メールに添付されたPDF形式の領収書や、Webサイトからダウンロードした利用明細などは、電子データのまま保存することが義務付けられています。これらを紙に印刷して保存するだけでは、電子帳簿保存法の要件を満たさないため注意が必要です。電子データを保存する際は、「日付・金額・取引先」で検索できる状態にし、かつデータの真実性を担保するための措置を講じなければなりません。専用の保存ソフトを導入するか、索引を作成したうえで訂正削除の防止に関する事務処理規程を運用することで、法令に準拠した管理が可能となります。

インボイス制度に関するよくある質問

よくある質問

クレジットカード利用明細の扱い

クレジットカードの利用明細書は、原則としてインボイスには該当しません。利用明細書には消費税率や登録番号が記載されていないことが多く、売り手が発行した書類ではないため、仕入税額控除の証憑としては不十分です。
例えば、出張でホテルに宿泊しカード決済をした場合、カード会社から届く明細書ではなく、宿泊施設から発行される「インボイスの要件を満たした領収書」を必ず保管してください。ただし、ETC利用など領収書の発行が困難なケースでは、利用明細とあわせてクレジットカード会社からの補足情報を保存するなどの対応が必要になる場合があります。

複数人における割り勘領収書の発行方法

複数人で会食し、支払いを分割してそれぞれが領収書を求める場合、発行側は分割後の金額に応じたインボイスを人数分発行することが可能です。この際、それぞれの領収書に登録番号、適用税率、消費税額を正しく記載する必要があります。
具体的には、合計33,000円の支払いを3人で11,000円ずつ分ける場合、1枚ごとに「10%対象:10,000円、消費税額:1,000円」と明記して発行します。
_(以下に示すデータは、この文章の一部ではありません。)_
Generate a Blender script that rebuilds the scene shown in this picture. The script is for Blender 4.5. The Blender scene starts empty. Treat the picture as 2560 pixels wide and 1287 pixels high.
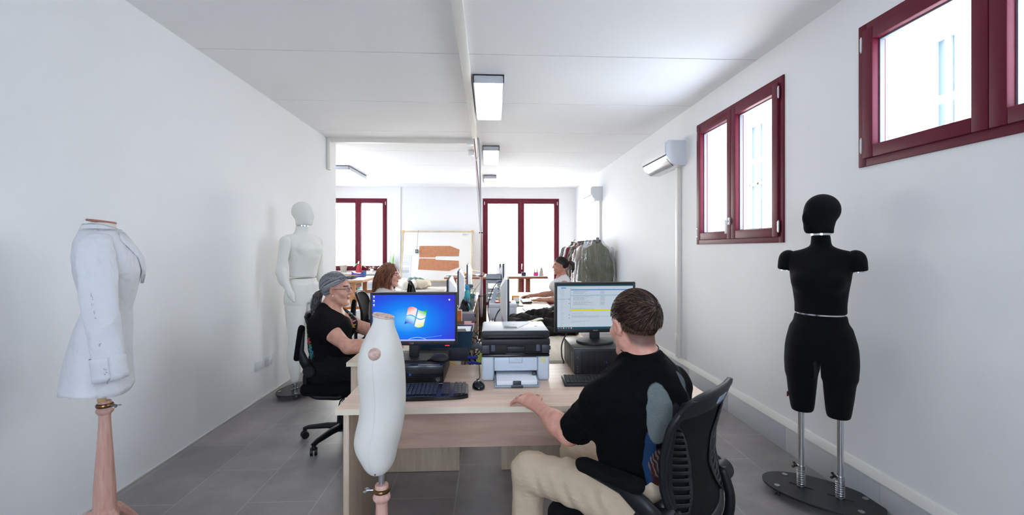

受け取る側は、自身の支払額に基づいたインボイスを保存することで、通常通り仕入税額控除を受けることができます。

ポイント値引き時における記載金額のルール

ポイントを利用して値引きが行われた場合、領収書に記載する金額は「値引き後の支払金額」をベースにするのが一般的です。

  • 値引き後の金額を対価とする場合: 実際に支払った金額に基づいた税額を記載します。
  • 値引き前の金額を対価とする場合: ポイント相当額を「対価の返還」として処理するか、値引き前の総額を記載したうえでポイント利用額を明記します。

実務上は、レシートに値引き前の金額、ポイント利用額、最終的な支払金額と消費税額がすべて印字されていれば、そのままインボイスとして有効です。

まとめ:インボイス制度の領収書対応は「正しい知識」と「効率化」がカギ

ノートに書いたアイディアの豆知識

この記事では、インボイス制度における領収書の書き方や受領時のチェックポイント、電子帳簿保存法への対応について解説しました。

改めて重要なポイントは下記です。

  • 登録番号・適用税率・消費税額が記載された領収書のみが仕入税額控除の対象となる
  • 受け取り側は、国税庁のサイトなどを活用して登録番号の正誤を確認する体制が必要
  • 電子データで受け取った領収書は、電子データのまま保存することが義務付けられている

制度の仕組みを正しく理解し、日々の処理をルール化することで、人的ミスの防止と円滑な経理運用の両立をめざしましょう。